*Collected material:*
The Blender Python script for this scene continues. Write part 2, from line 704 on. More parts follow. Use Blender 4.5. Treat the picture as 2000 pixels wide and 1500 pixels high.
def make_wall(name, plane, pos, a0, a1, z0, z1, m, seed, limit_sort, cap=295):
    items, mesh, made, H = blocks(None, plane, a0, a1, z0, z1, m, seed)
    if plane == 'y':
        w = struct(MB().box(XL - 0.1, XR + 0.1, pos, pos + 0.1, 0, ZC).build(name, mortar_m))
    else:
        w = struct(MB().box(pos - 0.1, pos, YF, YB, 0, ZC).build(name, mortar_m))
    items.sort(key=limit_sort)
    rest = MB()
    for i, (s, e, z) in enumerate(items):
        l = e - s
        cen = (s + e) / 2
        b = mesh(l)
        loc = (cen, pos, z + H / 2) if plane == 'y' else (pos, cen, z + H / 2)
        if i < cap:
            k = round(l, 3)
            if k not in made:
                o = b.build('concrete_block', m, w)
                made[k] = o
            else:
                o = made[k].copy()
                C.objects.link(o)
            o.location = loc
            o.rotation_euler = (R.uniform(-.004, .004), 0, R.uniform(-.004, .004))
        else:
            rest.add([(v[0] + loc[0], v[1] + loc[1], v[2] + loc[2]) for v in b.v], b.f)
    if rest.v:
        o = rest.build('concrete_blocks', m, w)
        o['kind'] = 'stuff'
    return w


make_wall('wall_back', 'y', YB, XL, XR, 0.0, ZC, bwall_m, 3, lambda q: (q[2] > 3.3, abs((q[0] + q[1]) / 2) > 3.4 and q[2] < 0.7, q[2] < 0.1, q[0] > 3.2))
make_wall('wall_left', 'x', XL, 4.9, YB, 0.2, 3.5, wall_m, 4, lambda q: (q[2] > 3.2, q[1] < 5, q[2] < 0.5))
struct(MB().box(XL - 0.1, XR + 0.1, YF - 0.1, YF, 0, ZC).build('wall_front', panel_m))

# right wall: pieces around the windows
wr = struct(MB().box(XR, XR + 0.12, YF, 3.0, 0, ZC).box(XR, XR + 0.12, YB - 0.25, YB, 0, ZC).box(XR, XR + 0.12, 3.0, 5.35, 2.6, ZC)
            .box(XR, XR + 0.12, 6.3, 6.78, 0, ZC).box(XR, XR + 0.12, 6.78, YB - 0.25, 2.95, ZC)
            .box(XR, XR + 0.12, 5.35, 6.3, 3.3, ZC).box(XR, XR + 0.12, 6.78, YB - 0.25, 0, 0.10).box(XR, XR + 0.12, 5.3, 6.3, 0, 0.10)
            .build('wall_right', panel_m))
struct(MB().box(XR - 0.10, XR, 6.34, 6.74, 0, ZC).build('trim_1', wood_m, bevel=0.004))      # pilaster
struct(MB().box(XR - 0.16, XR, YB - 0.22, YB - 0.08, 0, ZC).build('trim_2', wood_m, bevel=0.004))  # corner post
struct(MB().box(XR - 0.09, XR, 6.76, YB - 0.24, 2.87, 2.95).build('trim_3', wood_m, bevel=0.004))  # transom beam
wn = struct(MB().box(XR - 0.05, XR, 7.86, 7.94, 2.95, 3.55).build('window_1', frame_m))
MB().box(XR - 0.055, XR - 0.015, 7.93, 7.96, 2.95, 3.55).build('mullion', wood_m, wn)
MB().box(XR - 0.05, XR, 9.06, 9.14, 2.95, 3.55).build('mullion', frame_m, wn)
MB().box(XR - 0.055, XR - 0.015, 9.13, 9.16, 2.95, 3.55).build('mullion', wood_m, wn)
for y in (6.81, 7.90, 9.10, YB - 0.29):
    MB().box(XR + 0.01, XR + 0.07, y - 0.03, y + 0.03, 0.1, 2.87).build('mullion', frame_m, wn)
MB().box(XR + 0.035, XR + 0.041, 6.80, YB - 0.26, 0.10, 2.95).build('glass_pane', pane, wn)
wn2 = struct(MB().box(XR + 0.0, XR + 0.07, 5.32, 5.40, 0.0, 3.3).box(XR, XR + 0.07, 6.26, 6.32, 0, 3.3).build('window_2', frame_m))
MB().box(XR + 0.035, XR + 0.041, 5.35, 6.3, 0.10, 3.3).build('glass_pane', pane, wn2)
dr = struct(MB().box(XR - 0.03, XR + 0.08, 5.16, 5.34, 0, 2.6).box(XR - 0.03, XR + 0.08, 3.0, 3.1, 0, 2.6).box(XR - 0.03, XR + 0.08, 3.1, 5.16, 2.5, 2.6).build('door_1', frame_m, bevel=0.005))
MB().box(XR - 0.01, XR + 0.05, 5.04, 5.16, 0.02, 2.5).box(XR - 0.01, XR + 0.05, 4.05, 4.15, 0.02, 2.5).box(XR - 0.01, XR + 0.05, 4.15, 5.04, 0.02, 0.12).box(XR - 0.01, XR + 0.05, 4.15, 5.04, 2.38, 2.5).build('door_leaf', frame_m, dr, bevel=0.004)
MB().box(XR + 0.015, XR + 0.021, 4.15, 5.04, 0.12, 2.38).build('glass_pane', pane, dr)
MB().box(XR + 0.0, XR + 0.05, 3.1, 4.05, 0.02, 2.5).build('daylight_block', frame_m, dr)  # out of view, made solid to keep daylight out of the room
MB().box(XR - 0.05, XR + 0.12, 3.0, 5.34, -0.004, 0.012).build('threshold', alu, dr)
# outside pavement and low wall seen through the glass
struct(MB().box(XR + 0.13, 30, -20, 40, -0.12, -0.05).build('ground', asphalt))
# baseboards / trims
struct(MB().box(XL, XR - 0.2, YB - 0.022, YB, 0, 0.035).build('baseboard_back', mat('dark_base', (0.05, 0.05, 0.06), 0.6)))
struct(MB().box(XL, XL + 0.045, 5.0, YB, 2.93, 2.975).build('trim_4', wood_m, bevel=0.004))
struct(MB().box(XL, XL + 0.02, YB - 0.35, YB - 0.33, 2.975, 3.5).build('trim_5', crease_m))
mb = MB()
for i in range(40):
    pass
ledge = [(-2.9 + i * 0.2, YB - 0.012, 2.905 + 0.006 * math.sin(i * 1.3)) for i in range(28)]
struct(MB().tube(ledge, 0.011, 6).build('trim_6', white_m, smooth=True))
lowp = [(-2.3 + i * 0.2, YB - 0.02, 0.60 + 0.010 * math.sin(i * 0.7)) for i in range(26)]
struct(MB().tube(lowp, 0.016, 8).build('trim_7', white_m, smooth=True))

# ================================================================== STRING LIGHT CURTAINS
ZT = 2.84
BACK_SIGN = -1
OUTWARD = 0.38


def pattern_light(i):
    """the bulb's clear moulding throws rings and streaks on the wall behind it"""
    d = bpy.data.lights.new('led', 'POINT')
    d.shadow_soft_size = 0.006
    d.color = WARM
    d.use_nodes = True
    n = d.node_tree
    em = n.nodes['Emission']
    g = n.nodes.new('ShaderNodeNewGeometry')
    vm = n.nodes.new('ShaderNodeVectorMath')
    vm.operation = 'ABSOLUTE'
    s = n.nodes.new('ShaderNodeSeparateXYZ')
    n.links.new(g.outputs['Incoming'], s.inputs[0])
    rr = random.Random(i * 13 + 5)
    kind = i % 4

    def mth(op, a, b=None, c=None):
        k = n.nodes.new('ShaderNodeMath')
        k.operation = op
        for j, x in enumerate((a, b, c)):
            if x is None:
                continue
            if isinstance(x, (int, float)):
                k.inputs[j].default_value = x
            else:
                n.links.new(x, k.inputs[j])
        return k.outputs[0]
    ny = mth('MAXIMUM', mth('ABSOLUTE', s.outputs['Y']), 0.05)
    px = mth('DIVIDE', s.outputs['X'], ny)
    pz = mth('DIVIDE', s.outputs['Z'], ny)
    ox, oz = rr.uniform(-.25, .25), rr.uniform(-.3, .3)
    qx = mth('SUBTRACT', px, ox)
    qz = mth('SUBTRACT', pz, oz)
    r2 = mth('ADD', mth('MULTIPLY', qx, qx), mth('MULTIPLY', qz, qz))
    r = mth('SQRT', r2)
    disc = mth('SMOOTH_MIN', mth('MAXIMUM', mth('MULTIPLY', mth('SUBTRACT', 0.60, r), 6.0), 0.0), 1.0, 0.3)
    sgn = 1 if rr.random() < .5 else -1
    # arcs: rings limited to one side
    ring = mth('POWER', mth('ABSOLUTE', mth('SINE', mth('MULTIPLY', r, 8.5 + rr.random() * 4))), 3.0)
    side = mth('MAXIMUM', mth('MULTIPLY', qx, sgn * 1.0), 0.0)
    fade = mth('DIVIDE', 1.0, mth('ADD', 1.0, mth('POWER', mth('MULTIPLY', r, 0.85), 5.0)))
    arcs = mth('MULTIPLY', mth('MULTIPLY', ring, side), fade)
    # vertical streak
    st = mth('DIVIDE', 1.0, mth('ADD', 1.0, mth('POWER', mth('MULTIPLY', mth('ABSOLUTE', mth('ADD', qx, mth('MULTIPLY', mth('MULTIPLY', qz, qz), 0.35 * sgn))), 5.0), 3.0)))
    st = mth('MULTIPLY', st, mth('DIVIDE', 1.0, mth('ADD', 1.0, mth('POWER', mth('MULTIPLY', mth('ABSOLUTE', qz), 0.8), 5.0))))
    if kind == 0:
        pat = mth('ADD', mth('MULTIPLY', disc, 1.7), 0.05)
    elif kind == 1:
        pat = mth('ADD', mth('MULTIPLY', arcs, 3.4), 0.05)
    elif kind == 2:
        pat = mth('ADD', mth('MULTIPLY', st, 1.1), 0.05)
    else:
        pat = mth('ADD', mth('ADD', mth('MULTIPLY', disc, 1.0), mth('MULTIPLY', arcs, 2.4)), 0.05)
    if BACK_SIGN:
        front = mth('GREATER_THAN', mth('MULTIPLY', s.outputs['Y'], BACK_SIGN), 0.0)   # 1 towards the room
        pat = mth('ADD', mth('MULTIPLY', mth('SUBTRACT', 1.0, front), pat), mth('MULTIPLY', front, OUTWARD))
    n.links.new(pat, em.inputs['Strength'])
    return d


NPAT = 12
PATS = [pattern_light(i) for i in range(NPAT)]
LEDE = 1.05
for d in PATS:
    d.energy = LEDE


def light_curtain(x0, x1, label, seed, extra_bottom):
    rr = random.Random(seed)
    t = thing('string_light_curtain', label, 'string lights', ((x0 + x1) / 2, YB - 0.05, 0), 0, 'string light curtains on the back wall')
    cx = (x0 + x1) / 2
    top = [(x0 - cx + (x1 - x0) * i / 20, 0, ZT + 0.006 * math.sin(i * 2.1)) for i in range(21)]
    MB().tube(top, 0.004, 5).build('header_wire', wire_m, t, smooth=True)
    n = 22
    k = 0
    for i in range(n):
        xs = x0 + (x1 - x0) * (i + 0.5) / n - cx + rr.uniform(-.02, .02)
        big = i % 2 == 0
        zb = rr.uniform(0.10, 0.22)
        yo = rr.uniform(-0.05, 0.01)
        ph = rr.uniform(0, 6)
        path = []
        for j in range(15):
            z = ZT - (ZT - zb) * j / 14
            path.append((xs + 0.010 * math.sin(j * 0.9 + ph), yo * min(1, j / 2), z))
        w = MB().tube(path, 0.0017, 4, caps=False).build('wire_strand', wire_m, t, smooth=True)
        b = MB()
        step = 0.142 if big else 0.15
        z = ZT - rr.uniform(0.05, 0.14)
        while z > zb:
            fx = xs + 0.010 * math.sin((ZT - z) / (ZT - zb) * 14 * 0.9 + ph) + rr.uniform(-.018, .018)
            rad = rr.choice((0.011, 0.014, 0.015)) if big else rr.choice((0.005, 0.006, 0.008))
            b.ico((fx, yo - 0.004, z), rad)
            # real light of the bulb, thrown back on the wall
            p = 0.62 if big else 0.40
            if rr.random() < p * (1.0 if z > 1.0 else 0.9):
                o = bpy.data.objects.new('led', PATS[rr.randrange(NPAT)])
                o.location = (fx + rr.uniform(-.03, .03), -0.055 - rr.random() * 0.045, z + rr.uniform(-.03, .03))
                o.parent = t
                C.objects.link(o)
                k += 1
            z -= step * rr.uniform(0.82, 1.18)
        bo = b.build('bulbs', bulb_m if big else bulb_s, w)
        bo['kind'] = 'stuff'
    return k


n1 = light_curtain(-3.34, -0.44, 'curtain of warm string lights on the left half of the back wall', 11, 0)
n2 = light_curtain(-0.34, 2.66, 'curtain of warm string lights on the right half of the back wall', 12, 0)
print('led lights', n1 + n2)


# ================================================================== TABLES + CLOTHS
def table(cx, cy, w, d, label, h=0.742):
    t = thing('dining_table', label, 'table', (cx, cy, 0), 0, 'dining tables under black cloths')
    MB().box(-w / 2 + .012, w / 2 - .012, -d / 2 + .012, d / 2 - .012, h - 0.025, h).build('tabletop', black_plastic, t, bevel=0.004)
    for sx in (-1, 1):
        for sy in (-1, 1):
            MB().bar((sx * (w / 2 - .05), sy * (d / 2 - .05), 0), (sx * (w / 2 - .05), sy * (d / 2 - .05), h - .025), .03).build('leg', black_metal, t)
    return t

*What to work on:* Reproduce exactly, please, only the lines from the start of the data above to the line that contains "struct(MB().box(XL - 0.1, XR + 0.1, YF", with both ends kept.

*Completed task:*
The Blender Python script for this scene continues. Write part 2, from line 704 on. More parts follow. Use Blender 4.5. Treat the picture as 2000 pixels wide and 1500 pixels high.
def make_wall(name, plane, pos, a0, a1, z0, z1, m, seed, limit_sort, cap=295):
    items, mesh, made, H = blocks(None, plane, a0, a1, z0, z1, m, seed)
    if plane == 'y':
        w = struct(MB().box(XL - 0.1, XR + 0.1, pos, pos + 0.1, 0, ZC).build(name, mortar_m))
    else:
        w = struct(MB().box(pos - 0.1, pos, YF, YB, 0, ZC).build(name, mortar_m))
    items.sort(key=limit_sort)
    rest = MB()
    for i, (s, e, z) in enumerate(items):
        l = e - s
        cen = (s + e) / 2
        b = mesh(l)
        loc = (cen, pos, z + H / 2) if plane == 'y' else (pos, cen, z + H / 2)
        if i < cap:
            k = round(l, 3)
            if k not in made:
                o = b.build('concrete_block', m, w)
                made[k] = o
            else:
                o = made[k].copy()
                C.objects.link(o)
            o.location = loc
            o.rotation_euler = (R.uniform(-.004, .004), 0, R.uniform(-.004, .004))
        else:
            rest.add([(v[0] + loc[0], v[1] + loc[1], v[2] + loc[2]) for v in b.v], b.f)
    if rest.v:
        o = rest.build('concrete_blocks', m, w)
        o['kind'] = 'stuff'
    return w


make_wall('wall_back', 'y', YB, XL, XR, 0.0, ZC, bwall_m, 3, lambda q: (q[2] > 3.3, abs((q[0] + q[1]) / 2) > 3.4 and q[2] < 0.7, q[2] < 0.1, q[0] > 3.2))
make_wall('wall_left', 'x', XL, 4.9, YB, 0.2, 3.5, wall_m, 4, lambda q: (q[2] > 3.2, q[1] < 5, q[2] < 0.5))
struct(MB().box(XL - 0.1, XR + 0.1, YF - 0.1, YF, 0, ZC).build('wall_front', panel_m))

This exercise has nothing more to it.